A chave do fundamentalismo…
Julgo que o simbolismo da entrega das chaves de uma cidade a um cidadão será um galardão que remonta à época das fortalezas medievais onde as urbes se acolhiam por detrás de intransponíveis muralhas e cujo acesso [‘pacífico’] só seria possível através da porta-de-armas. Transposto o fosso, e uma eventual ponte levadiça, a abertura dessa porta – daí a importância da chave - dava acesso à povoação e ao disfrutar de acolhimento e mordomias.
Assume, neste contexto, particular relevo a entrega das chaves de Granada [1492], protagonizada pelo último rei mouro (Bobadil), na sua rendição aos reis católicos (Fernando e Isabel) provavelmente com a intenção preservar o Alhambra (uma espetacular joia da arte islâmica no Al-Andaluz) de um saque eminente. Foi um acto presenciado por uma multidão de sitiados e conquistadores e esta cerimónia revestiu-se de um simbolismo extaordinário já que representa a conclusão da ‘reconquista ibérica’ aos islamizados berberes invasores e assim fechou a ‘grande cruzada’ iniciada em 722. Esta terá sido a ‘entrega de chaves’ com maior significado histórico e político da Península.
De resto, a entrega das chaves das cidades a ‘ilustres’ visitantes ou residentes foi uma prática comum e rotineira ao longo da história da Humanidade.
Tudo isto a propósito da decisão da Câmara de Lisboa de vir a atribuir a Mário Soares essa distinção link . Independentemente, do ‘gostar’, ou não ‘gostar’, de Mário Soares – as figuras consensuais na política afirmam-se frequentemente pela negativa - a verdade é que o cidadão em causa possui currículo mais do que suficiente para receber essa distinção.
Trata-se de uma honraria que não terá muito significado para os lisboetas e para os portugueses.
Na realidade, sendo uma menção honrosa atribuída a “personalidades, instituições ou organizações nacionais ou estrangeiras que, pelo seu prestígio, cargo, acção ou relacionamento com Lisboa, sejam considerados dignos dessa distinção” link, por norma, tem sido atribuída a chefes de Estado estrangeiros de visita à capital o que representa uma ‘cortesia’, ou se quisermos, uma ‘urbanidade’.
O alarido que o CDS/PP resolveu fazer sobre o assunto à volta de uma pretensa radicalização verbal exibida pelo ex-primeiro-ministro e ex-presidente da República e, sublinhe-se, munícipe lisboeta que, nos últimos tempos tem zurzido a maioria governativa, veio conferir um novo significado na atribuição das chaves de Lisboa link, transformando um gesto protocolar e palaciano (emanado do ‘domus municipalis’), num facto político.
Até hoje – e na presente versão das chaves de honra da cidade - só 3 portugueses mereceram a essa distinção do município lisboeta.
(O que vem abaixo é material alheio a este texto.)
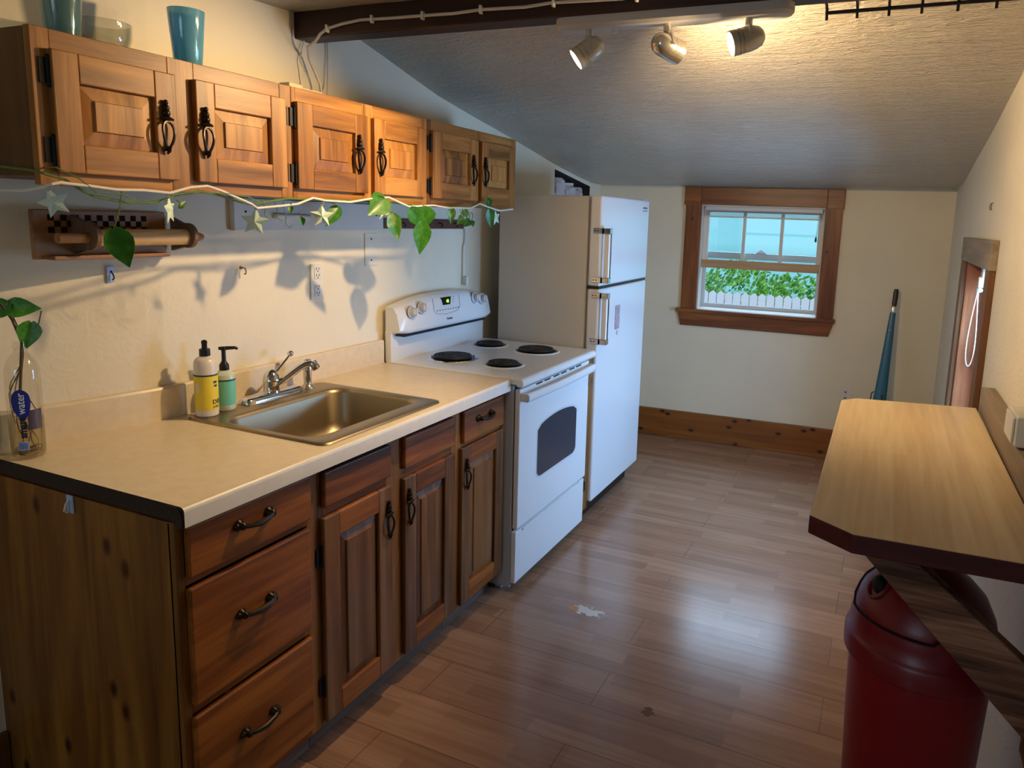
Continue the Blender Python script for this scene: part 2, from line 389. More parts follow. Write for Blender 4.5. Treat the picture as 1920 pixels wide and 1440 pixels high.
M['bronze'] = mat('dark_bronze', '#2a1e16', .34, .7)
M['hinge'] = mat('black_hinge', '#0b0908', .55, .2)
M['white'] = mat('white_enamel', '#e6e5e3', .22)
M['fridge'] = mat('white_fridge_enamel', '#dddcda', .2, bump=.015, bscale=400)
M['fside'] = mat('offwhite_fridge_side', '#cbc5ba', .4, bump=.04, bscale=300)
M['gasket'] = mat('grey_gasket', '#857d72', .6)
M['black'] = mat('black_plastic', '#0c0b0b', .4)
M['coil'] = mat('black_burner_coil', '#171412', .5, .3)
M['ovenglass'] = mat('dark_oven_glass', '#3d424b', .12, 0, .5)
M['greyside'] = mat('grey_painted_steel', '#a9adb4', .4)
M['greyplast'] = mat('light_grey_plastic', '#c9c9cb', .35)
M['outline'] = mat('grey_printing', '#66666d', .5)
M['display'] = mat('display_window', '#04150a', .15)
M['digits'] = mat('lit_digits', '#9cff40', .5, emit='#a0ff3c', estr=2.2)
M['ink'] = mat('dark_ink', '#25252b', .5)
M['plate'] = mat('white_wall_plate', '#e2dccd', .4)
M['slot'] = mat('dark_slot', '#2a2622', .6)
M['panelw'] = mat('white_painted_board', '#dcd8cf', .5)
M['cord'] = mat('white_cord', '#e9e4d8', .5)
M['wire'] = mat('grey_white_cable', '#c9c4ba', .5)
M['star'] = mat('mint_star_plastic', '#d8eedb', .4)
M['starcap'] = clear('clear_star_cap', '#e8eef0', .15, .1, .3, '#dfe6e8')
M['leaf'] = leafmat('pothos_leaf', '#33761c', '#4e962b')
M['leafv'] = leafmat('variegated_pothos_leaf', '#4a8a2c', '#6ea640', varieg='#c9d680')
M['leafd'] = leafmat('glossy_green_leaf', '#4c9a33', '#6cb84a')
M['stem'] = mat('green_stem', '#5f7a2c', .5)
M['stemb'] = mat('brown_stem', '#5a4424', .6)
M['root'] = mat('brown_roots', '#6d5632', .7)
M['bottle'] = clear('clear_bottle_plastic', '#fbfaf6', .05, .05)
M['water'] = clear('water', '#e6e2cc', .03, .02)
M['blue'] = mat('deep_blue_label', '#10218f', .4)
M['paleblue'] = mat('pale_blue_label', '#a9bfe8', .4)
M['midblue'] = mat('blue_label_stripes', '#5876c2', .4)
M['navy'] = mat('navy_lettering', '#141832', .4)
M['whiteink'] = mat('white_lettering', '#e8eef8', .4)
M['purple'] = mat('dark_purple_label_back', '#33305a', .5)
M['soapclear'] = mat('milky_soap_bottle', '#e4d9cc', .3)
M['yellow'] = mat('yellow_label', '#f0d43c', .45)
M['teal'] = mat('teal_label', '#74c6b2', .4)
M['dgreen'] = mat('dark_green_band', '#1f4a38', .5)
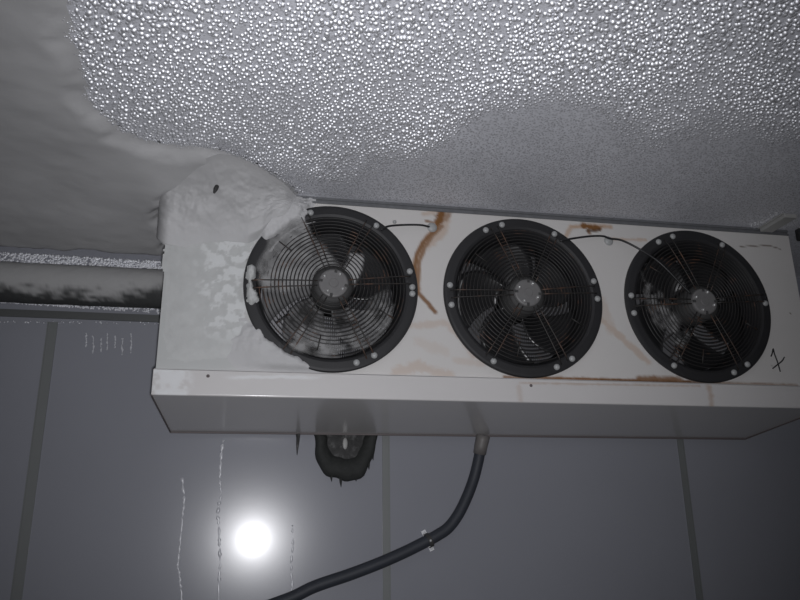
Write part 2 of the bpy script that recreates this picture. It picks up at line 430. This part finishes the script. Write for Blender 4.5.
for k in (-1, 0, 1):
    cx = k*SP
    ring = MB().lathe([(.1985, -.0004), (.2, -.003), (.2, -.009), (.198, -.0115), (.193, -.0125), (.178, -.0130), (.172, -.0105), (.168, -.003), (.164, .01), (.1615, .03), (.1605, .10), (.1625, .10), (.1635, .03), (.166, .012), (.170, -.0004)], (cx, 0, 0), 144, close=True)
    fan = ring.build('axial_fan', m_black, unit)
    fan['label'] = FLABEL[k]
    g = MB()
    for r in RINGS:
        n = max(32, int(r*600))
        g.tube([(cx+r*math.cos(2*PI*i/n), gy(r), r*math.sin(2*PI*i/n)) for i in range(n)], .00145, 6, closed=True)
    g.build('fan_guard', m_wire, fan, smooth=True)
    for a in SPOKES:
        for da in (-1, 1):
            sp = MB(); off = .0045*da; tx_, tz_ = -math.sin(a)*off, math.cos(a)*off
            sp.tube([(cx+r*math.cos(a)+tx_*(1+r*6), gy(r)-.0026 if r < .168 else -.0145, r*math.sin(a)+tz_*(1+r*6)) for r in (.036, .06, .09, .12, .15, .167, .185)], .00155, 6)
            o = sp.build('guard_spoke', m_spoke, fan, smooth=True); o['label'] = 'rusty guard wire'
    for deg in (142, 332, 218, 258):           # short stay wires between the ribs
        a = math.radians(deg+{-1: 0, 0: 0, 1: 4}[k])
        sp = MB().tube([(cx+r*math.cos(a), gy(r)-.0026, r*math.sin(a)) for r in (.122, .14, .158)], .0015, 6)
        sp.build('stay_wire', m_spoke, fan, smooth=True)
    hub = MB().lathe([(0, -.0365), (.010, -.0365), (.011, -.0355), (.0295, -.0352), (.0325, -.0340), (.034, -.031), (.034, -.026)], (cx, 0, 0), 40)
    ho = hub.build('hub_plate', m_hub, fan, smooth=False)
    for i in range(4):
        a = math.radians(62+90*i+(k*6))
        px_, pz_ = cx+.025*math.cos(a), .025*math.sin(a)
        o = MB().lathe([(0, -.0405), (.0025, -.0398), (.0038, -.037), (.0038, -.0345)], (px_, 0, pz_), 12).build('hub_screw', m_screw, fan, smooth=True)
        o['label'] = 'bright screw head on the hub'
        b = a+.42; c_, s__ = math.cos(b), math.sin(b)
        q = [(cx+rr*c_-tt*s__, rr*s__+tt*c_) for rr, tt in ((.025, -.0032), (.0338, -.0032), (.0338, .0032), (.025, .0032))]
        MB().hexa([(x, -.0340, z) for x, z in q]+[(x, -.0358, z) for x, z in q]).build('hub_slot', m_case, fan)
    MB().lathe([(.0335, -.026), (.045, -.024), (.046, .085), (.0, .088)], (cx, 0, 0), 32).build('motor', m_case, fan, smooth=True)
    for i in range(5):
        a0 = math.radians(BLADE0[k]+72*i)
        mm = m_blade
        if k == -1: mm = {0: m_blade, 1: m_blade, 2: m_bladewhite}.get(i, m_bladefrost)
        b = blade_mb(a0); b.v = [(x+cx, y, z) for x, y, z in b.v]
        b.build('fan_blade', mm, fan, smooth=True)
    for deg in CAPS[k]:
        a = math.radians(deg)
        cp = MB().lathe([(0, -.0185), (.0035, -.0181), (.0062, -.0165), (.0074, -.0145), (.0076, -.0125)], (cx+.186*math.cos(a), 0, .186*math.sin(a)), 14)
        o = cp.build('screw_cap', m_cap, fan, smooth=True); o['label'] = 'pale round screw cap'

# ---- cables on the panel
ca = MB().tube(spline([onY(381, 230, -.016), onY(388, 226.4, -.016), onY(402, 225, -.012), onY(420, 225, -.009), onY(430, 227, -.003)], 6), .0026, 8)
c1 = ca.build('fan_cable', m_cable, unit, smooth=True)
cb = MB().tube(spline([onY(560, 241, -.017), onY(573, 238.5, -.017), onY(590, 236.3, -.012), (onY(603, 236.2, -.009)), onY(610, 238.6, -.007), onY(622, 240.5, -.010), onY(640, 249.5, -.018), onY(660, 263, -.034), onY(680, 283, -.036), onY(691, 294, -.037)], 6), .0027, 8)
c2 = cb.build('fan_cable', m_cable, unit, smooth=True)
for (a, b, par) in ((432, 227.5, c1), (608.5, 241, c2)):
    P = onY(a, b)
    g = MB().lathe([(0, -.0065), (.006, -.006), (.0105, -.004), (.0125, -.0005)], (P[0], 0, P[2]), 18)
    o = g.build('cable_gland', m_cap, par, smooth=True); o['label'] = 'pale round cable gland'
P = onY(394.5, 222); MB().lathe([(0, -.006), (.003, -.0055), (.0045, -.002), (.005, -.0003)], (P[0], 0, P[2]), 12).build('cable_clip', m_cap, unit, smooth=True)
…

Por ordem cronológica: Carlos Lopes, José Saramago e Durão Barroso. Não vamos discutir o mérito, ou demérito, destas personagens embora ‘eles’ possam ser um fértil terreno de oposições, divergências e intrigas. Esses personagens configuram o ‘mix’ quotidiano da democracia aberta e participativa onde não há lugar para entes ‘únicos’, ‘incontornáveis’ e ‘insubstituíveis’ e são o exemplo do convívio entre situações diversas e distintas (política, social e culturalmente) que obviamente não aspiram a reger-se por um estatuto de unanimidade. Mas, na verdade, essa pluralidade de critérios foi - até ao caso presente - pacificamente aceite e absorvida pela comunidade da civitas, sem sobressaltos ou outras questiúnculas.
E chegados aqui deparamos com a presente posição do CDS em relação a Mário Soares que faz ressuscitar um presente e oculto radicalismo político inserido numa velha fachada demo-cristã, um pouco afeito a cultivar índex, anátemas e hereges. E quanto a radicalismos estamos conversados.
Resta-nos esperar que não suceda a Soares o mesmo que aconteceu a Freitas do Amaral na sede do CDS. Se em azarado dia (para o País) chegar a Belém alguém das cores do CDS (salvo seja!) tornou-se legitimo suspeitar que Mário Soares venha a ser ‘apeado’ da galeria de retratos dos presidentes.